## Given instruction
Everything from the line containing "Write a Blender" to the line containing "COL = SC.collection", both lines included, must be copied exactly; nothing else should be.
++++ Given entries ++++
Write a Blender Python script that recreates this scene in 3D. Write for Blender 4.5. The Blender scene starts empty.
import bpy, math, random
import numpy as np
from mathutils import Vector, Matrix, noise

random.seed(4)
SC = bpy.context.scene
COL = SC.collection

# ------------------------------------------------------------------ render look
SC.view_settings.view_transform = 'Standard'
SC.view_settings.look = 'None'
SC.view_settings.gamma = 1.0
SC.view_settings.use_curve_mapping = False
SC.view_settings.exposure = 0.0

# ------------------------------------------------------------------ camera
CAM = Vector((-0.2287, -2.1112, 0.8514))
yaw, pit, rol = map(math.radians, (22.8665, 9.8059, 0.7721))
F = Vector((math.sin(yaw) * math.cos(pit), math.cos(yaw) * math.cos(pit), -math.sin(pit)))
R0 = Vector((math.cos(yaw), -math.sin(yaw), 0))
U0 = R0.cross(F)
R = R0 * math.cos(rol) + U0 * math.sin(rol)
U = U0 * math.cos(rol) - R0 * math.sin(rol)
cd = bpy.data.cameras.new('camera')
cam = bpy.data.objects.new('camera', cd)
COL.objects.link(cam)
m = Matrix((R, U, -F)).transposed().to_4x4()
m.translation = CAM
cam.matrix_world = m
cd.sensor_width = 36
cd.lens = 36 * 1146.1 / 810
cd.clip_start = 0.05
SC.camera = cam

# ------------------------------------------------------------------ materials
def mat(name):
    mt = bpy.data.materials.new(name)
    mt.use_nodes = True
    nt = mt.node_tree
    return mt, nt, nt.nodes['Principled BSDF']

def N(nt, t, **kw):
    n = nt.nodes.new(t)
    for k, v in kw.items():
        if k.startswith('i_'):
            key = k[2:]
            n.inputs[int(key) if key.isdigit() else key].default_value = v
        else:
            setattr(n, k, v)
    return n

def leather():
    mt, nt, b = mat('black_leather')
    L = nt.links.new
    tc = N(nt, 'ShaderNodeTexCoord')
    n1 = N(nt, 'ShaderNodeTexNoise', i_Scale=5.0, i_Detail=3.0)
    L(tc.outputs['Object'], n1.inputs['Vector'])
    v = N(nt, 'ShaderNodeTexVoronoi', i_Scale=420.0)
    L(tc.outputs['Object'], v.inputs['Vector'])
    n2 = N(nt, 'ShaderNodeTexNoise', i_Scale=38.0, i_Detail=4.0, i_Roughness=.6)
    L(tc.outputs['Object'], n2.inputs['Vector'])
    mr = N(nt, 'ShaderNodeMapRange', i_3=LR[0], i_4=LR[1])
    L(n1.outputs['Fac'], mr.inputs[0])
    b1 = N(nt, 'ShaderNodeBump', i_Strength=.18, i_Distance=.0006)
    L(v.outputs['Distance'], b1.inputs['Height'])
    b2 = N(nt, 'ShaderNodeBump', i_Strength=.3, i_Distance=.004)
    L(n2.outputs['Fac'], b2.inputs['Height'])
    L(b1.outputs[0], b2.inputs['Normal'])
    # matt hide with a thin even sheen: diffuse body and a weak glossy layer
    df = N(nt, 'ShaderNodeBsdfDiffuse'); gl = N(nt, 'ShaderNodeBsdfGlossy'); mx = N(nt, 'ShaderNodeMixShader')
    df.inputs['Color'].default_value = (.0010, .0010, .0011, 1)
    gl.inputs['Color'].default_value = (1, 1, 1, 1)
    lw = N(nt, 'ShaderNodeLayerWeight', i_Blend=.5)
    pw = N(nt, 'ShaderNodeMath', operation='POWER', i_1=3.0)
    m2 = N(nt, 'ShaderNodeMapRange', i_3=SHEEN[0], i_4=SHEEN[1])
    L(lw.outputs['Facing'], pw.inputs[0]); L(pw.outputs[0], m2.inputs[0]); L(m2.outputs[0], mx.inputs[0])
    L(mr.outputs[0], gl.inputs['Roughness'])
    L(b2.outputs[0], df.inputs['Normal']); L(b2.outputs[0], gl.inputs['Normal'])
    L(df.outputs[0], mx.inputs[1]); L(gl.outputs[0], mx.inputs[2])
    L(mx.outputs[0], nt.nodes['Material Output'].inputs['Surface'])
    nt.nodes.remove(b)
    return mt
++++
++++ Given entries ++++
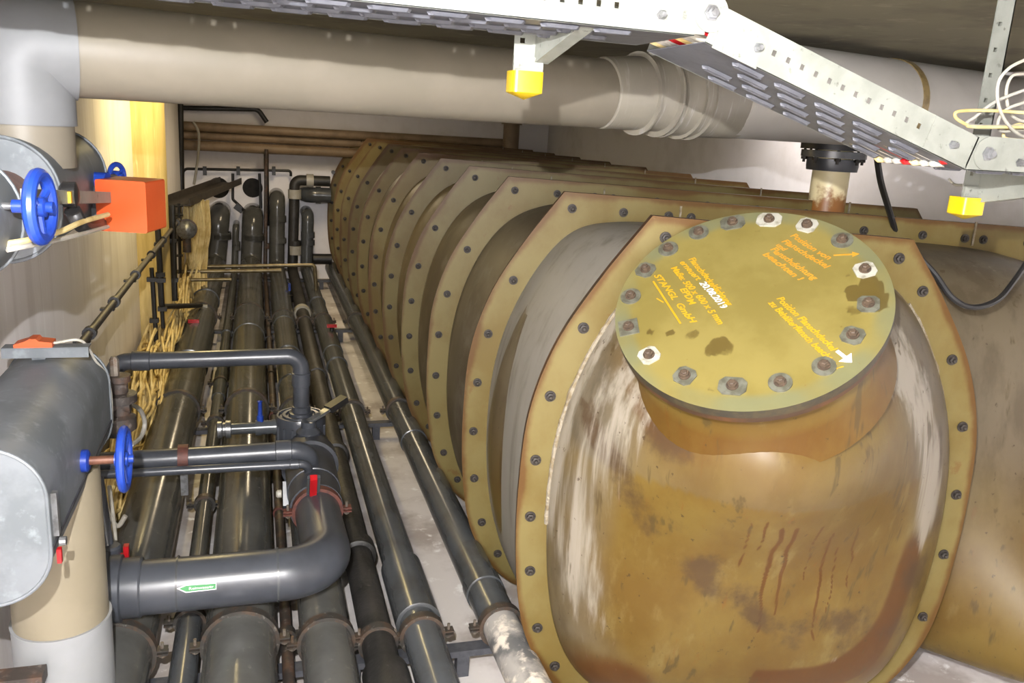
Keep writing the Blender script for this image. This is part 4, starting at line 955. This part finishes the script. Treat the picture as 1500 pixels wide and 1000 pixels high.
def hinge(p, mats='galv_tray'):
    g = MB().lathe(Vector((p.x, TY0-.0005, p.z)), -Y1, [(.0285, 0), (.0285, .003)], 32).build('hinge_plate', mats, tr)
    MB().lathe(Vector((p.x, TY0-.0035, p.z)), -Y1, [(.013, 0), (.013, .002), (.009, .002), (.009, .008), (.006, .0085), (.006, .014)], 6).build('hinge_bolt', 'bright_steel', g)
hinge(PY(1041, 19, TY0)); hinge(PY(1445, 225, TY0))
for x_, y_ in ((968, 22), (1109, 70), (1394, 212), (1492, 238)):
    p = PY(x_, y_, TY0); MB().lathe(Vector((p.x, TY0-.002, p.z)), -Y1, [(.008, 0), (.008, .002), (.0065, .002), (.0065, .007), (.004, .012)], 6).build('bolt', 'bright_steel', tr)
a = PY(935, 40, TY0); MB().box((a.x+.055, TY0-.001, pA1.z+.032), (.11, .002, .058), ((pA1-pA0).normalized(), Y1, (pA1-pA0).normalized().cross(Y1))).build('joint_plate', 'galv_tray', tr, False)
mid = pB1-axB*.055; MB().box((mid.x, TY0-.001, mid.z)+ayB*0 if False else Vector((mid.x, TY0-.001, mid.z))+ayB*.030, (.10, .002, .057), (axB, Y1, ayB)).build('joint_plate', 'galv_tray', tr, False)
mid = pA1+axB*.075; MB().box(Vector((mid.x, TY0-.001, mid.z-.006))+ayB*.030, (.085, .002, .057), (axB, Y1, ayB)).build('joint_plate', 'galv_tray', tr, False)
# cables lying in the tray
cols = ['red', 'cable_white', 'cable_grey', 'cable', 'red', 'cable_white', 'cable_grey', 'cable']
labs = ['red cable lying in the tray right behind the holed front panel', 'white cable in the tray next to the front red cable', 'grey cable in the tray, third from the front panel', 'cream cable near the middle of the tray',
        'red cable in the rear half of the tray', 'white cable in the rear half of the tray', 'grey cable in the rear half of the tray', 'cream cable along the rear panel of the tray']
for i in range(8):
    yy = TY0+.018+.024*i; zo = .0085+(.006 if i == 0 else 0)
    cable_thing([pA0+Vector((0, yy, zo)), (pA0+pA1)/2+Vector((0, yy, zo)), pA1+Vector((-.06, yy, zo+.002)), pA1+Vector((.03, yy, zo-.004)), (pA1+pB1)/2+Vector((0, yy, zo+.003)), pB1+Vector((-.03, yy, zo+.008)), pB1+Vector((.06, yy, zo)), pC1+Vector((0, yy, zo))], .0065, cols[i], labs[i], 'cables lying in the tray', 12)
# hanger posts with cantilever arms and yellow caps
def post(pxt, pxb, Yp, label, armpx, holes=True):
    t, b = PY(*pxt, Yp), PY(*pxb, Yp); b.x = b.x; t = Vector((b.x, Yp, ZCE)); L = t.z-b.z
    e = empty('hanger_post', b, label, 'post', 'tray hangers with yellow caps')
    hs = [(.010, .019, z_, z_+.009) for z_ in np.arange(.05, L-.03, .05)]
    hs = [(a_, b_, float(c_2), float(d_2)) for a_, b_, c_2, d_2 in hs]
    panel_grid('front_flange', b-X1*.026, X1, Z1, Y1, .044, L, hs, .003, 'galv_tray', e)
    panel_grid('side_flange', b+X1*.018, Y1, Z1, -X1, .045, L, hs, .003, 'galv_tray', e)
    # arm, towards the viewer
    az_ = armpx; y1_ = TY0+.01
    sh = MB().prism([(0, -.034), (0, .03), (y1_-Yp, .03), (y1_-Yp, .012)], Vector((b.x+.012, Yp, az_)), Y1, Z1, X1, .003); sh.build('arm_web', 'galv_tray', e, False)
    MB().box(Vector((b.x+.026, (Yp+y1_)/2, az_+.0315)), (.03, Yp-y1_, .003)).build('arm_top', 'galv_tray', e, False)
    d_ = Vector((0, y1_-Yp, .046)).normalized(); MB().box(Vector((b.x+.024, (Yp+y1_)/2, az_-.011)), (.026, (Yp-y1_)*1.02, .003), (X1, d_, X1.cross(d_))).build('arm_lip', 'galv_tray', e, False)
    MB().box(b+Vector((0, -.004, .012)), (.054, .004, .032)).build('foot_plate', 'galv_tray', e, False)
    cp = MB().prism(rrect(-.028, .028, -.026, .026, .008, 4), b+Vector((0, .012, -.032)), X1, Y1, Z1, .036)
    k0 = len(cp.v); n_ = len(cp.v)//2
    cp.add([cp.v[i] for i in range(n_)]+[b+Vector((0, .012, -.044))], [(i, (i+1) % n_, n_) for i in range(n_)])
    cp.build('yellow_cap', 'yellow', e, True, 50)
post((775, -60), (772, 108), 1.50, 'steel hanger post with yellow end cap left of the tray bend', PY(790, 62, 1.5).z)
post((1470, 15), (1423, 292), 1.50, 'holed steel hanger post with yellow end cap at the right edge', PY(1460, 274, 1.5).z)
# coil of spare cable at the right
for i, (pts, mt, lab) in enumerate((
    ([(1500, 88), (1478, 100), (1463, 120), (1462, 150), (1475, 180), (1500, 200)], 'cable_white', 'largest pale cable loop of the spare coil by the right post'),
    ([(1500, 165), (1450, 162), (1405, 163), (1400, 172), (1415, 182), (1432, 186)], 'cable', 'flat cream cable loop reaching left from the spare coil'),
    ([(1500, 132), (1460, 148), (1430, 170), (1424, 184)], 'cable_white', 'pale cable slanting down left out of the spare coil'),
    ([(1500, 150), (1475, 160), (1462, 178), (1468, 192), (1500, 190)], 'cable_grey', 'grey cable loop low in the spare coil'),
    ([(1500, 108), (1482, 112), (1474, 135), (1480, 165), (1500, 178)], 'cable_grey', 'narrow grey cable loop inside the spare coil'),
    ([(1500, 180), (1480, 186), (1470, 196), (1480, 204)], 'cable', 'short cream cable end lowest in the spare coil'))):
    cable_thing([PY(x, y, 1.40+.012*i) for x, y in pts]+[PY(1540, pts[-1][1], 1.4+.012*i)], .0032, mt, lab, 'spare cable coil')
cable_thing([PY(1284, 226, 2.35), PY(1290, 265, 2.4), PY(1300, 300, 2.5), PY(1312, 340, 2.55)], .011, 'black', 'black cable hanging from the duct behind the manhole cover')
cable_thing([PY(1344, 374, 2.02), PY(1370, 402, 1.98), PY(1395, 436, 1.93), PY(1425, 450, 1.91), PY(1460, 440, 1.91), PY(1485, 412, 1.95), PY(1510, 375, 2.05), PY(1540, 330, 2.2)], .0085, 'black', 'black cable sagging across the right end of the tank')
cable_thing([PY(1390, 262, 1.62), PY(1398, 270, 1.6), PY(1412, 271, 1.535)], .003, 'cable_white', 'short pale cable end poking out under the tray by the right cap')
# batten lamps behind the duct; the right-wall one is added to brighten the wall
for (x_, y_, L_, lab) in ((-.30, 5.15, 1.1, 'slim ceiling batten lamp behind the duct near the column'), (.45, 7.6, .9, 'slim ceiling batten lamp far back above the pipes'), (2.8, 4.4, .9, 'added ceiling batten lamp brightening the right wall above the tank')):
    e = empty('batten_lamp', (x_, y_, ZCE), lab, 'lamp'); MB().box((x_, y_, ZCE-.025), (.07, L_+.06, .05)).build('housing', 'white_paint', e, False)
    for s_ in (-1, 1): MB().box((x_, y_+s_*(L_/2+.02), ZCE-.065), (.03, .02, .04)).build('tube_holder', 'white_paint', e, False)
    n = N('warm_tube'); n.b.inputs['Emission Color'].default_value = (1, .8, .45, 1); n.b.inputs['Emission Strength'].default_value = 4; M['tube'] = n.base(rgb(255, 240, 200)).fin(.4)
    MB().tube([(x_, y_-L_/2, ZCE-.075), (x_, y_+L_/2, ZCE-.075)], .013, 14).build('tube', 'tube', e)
++++
## Finished answer
Write a Blender Python script that recreates this scene in 3D. Write for Blender 4.5. The Blender scene starts empty.
import bpy, math, random
import numpy as np
from mathutils import Vector, Matrix, noise

random.seed(4)
SC = bpy.context.scene
COL = SC.collection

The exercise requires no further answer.